COCOMERO O ANGURIA?
Ecco un classico esempio di quanto sia variegato (e meraviglioso!) il panorama lessicale italiano, influenzato da molteplici, e a volte bizzarre, varianti regionali e dialettali.
Una delle due parole vi sarà senz’altro più familiare, dipende dalla zona geografica in cui vi trovate.
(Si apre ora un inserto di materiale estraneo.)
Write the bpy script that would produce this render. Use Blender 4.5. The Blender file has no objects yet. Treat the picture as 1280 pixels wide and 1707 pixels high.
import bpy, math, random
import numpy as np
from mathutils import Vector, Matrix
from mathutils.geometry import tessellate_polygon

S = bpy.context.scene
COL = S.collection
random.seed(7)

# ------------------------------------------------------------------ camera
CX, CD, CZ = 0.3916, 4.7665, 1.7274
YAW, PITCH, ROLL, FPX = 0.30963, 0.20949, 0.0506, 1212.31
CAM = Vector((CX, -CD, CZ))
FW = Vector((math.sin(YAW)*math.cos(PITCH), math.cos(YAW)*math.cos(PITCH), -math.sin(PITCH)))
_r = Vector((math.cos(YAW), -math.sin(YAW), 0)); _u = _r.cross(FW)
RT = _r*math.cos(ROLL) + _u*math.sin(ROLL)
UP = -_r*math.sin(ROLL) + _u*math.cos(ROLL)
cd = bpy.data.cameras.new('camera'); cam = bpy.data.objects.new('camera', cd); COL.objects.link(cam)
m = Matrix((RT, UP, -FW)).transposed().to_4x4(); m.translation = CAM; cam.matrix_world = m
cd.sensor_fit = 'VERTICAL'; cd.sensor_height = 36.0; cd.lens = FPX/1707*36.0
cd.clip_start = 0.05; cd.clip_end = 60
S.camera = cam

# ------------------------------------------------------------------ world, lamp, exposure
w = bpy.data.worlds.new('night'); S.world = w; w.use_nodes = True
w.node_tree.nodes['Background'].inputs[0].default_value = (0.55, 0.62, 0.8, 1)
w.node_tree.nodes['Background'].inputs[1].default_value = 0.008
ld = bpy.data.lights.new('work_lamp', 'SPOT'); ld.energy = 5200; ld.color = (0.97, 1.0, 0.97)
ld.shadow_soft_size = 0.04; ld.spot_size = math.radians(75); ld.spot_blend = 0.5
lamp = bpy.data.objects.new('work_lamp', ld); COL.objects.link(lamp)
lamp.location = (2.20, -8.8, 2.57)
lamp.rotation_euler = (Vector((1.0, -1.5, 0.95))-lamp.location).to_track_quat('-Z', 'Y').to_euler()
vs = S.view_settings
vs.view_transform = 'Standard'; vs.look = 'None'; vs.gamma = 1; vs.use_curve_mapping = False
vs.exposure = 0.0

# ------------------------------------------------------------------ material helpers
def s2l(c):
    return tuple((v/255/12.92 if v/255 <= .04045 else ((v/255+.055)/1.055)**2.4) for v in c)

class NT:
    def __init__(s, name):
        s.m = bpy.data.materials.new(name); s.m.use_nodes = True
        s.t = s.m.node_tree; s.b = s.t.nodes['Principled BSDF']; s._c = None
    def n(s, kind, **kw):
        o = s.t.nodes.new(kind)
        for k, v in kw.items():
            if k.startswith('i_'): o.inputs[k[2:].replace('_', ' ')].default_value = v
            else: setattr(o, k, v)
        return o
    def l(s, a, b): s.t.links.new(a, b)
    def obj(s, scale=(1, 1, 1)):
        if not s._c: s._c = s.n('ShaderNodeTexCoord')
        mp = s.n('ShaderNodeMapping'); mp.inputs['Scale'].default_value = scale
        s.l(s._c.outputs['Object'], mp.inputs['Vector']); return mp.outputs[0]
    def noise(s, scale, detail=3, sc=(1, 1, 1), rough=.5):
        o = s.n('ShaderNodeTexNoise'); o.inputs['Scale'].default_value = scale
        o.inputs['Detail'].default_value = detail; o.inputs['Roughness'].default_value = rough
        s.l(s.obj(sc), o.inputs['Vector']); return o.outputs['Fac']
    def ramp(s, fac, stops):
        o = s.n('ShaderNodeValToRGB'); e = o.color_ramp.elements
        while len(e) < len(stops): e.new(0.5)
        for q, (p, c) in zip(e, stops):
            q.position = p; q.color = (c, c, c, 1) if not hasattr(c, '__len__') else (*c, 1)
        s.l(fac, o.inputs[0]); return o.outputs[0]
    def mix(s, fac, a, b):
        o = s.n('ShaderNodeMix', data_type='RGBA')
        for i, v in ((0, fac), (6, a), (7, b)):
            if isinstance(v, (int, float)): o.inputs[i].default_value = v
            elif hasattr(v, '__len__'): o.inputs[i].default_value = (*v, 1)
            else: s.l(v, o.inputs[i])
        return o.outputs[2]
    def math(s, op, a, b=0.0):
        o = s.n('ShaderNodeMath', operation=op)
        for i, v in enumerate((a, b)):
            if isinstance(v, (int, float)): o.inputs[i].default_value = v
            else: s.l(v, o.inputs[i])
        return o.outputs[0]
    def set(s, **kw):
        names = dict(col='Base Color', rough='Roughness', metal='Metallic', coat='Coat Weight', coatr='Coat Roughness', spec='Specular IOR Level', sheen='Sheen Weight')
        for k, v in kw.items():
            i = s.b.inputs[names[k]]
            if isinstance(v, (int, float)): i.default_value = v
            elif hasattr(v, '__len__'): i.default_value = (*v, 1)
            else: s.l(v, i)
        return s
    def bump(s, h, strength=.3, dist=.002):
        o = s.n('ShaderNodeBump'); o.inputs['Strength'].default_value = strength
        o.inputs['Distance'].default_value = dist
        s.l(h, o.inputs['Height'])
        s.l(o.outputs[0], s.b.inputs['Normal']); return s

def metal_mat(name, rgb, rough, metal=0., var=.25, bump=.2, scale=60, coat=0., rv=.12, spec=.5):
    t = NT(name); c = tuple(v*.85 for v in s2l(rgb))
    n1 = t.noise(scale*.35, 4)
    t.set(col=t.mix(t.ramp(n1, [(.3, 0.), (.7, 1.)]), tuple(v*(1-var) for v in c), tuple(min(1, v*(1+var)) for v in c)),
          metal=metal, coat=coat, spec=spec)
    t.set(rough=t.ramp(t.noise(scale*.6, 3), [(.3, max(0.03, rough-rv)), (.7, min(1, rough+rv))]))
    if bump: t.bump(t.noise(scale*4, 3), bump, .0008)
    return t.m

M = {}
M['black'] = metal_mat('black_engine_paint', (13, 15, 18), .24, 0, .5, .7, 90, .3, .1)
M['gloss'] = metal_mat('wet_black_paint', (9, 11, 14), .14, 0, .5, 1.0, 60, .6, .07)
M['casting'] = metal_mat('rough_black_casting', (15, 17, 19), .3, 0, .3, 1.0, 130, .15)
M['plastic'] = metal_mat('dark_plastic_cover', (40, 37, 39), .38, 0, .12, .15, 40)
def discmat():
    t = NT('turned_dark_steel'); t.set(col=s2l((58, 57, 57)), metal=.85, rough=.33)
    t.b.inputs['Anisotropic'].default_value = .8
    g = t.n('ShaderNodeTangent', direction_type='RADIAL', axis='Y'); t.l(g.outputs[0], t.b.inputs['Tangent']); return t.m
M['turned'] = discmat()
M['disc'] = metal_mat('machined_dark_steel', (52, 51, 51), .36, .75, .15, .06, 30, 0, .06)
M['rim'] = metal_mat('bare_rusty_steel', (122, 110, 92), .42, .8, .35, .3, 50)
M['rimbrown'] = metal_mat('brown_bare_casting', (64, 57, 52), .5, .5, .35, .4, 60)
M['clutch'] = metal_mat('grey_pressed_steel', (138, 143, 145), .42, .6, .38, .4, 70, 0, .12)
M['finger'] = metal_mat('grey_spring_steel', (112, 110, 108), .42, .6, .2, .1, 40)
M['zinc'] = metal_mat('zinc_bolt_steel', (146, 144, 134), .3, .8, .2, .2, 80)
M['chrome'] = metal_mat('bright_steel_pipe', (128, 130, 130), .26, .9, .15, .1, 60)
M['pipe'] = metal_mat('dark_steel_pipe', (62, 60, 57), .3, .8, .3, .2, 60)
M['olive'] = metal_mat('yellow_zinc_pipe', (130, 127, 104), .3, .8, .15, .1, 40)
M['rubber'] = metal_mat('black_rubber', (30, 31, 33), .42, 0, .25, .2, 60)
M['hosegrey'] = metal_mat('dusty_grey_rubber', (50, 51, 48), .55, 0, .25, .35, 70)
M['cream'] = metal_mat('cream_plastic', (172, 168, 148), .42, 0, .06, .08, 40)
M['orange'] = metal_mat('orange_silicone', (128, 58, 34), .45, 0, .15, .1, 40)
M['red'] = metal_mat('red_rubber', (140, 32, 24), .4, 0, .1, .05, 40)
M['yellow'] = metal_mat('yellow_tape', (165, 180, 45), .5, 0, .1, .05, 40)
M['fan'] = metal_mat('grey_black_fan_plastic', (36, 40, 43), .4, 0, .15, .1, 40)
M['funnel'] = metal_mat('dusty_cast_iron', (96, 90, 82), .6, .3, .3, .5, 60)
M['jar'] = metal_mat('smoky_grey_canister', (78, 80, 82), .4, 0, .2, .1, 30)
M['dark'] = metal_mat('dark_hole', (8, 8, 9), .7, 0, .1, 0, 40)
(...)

Infatti al Nord si dice anguria, in Toscana e al Centro si dice cocomero, infine, al Sud si dice melone d’acqua.
Quindi, per rispondere alla domanda del titolo, sono corrette entrambe le forme, con un’unica differenza, quella geografica.
Curiosità storica
Anguria
è una parola di origine greca, infatti deriva da angoùria, ossia cetriolo,
termine approdato a Ravenna con la dominazione bizantina intorno al VI secolo
d.C., e diffusosi poi a tutta l’Italia settentrionale.
Cocomero
deriva dalla parola latina cucumere(m), cetriolo, e con lo stesso
significato, lo si ritrova nel francese concombre e nell’inglese cucumber.
È curioso come anche l'inglese watermelon e il tedesco Wassermelone, che significano cocomero, siano entrambi formati da due parole, acqua e melone, ossia melone d'acqua, proprio come in Sicilia!
Anguria e cocomero sono geosinomini, ossia parole diverse che esprimono lo stesso significato, cioè si riferiscono allo stesso oggetto o allo stesso concetto, ma sono diffusi in zone d’Italia diverse e ben distinte. Ogni geosinonimo copre una precisa area geografica, dove viene comunemente usato nella lingua parlata di ciascuno di noi.
Gli esempi di geosinonimi sono numerosissimi…
Il più classico è senza dubbio l’espressione che gli studenti di tutta Italia utilizzano per indicare l’azione di marinare la scuola: inizio con la mia Ferrara, dove si dice fare fuoco, a Milano si dice bigiare, bucare a Torino, ma ancora, fare forca a Firenze, fare sega a Roma, fare filone a Palermo, far vela in Sardegna.
Un altro geosinonimo è riferito alla parola lavandino, così chiamato da tutti i settentrionali, mentre per i meridionali è lavapiatti. I Toscani fanno la distinzione tra acquaio per indicare il lavello della cucina e lavandino solo per quello del bagno.
Ancora, potremmo parlare di ciò che usano gli italiani per appendere gli abiti dentro gli armadi: al settentrione si chiamano ometti oppure appendiabiti, in Toscana si usano le grucce, mentre al Centro-Sud le stampelle o le croci.
Mi viene in mente un altro
esempio che ricorre in tempo di Carnevale, quando gli italiani mangiano il tipico
dolce friabile e ricoperto di zucchero a velo, che a Ferrara chiamiamo crostoli,
a Bologna chiamano sfrappole, ma che nelle varie regioni d’Italia assume
il nome di cenci, chiacchiere, bugie, frappe, frappole, frittole, ecc..
Nel panorama regionale i geosinonimi sono davvero un’infinità.
Sono sicura che anche a voi ne verranno in mente tantissimi altri.
A quale avete pensato? Fatemelo sapere che ci divertiamo un po’!
Curiosità
Ci
sono anche alcuni geosinonimi che, nel tempo, tendono a cadere in disuso, cedendo
il passo alla forma standard più accreditata. È il caso, per esempio, della
parola idraulico, ora diffusa in tutta l’Italia in maniera
uniforme, ma che fino a poco tempo fa in Toscana era il trombaio o lattoniere,
nel Lazio lo stagnaro, al Sud il fontaniere.
Anche
cacio e formaggio sono geosinonimi: il primo è diffuso in
Toscana, in Sardegna e nell’Italia centro-meridionale; il secondo, invece, è
tipico della parlata settentrionale, dove la produzione casearia di tipo industriale
si è affermata prima che in altre parti d’Italia. Forse è proprio questo il
motivo per cui la voce settentrionale formaggio si è imposta sulla
parola cacio.
La
stessa sorte è toccata alla parola tapparella, altra voce tipicamente
settentrionale, che ha prevalso su avvolgibile o serranda, più in
uso al Sud; i motivi sono anche in questo caso di tipo socio-economici, in
quanto la maggior parte delle fabbriche di serramenti sono nate al Nord.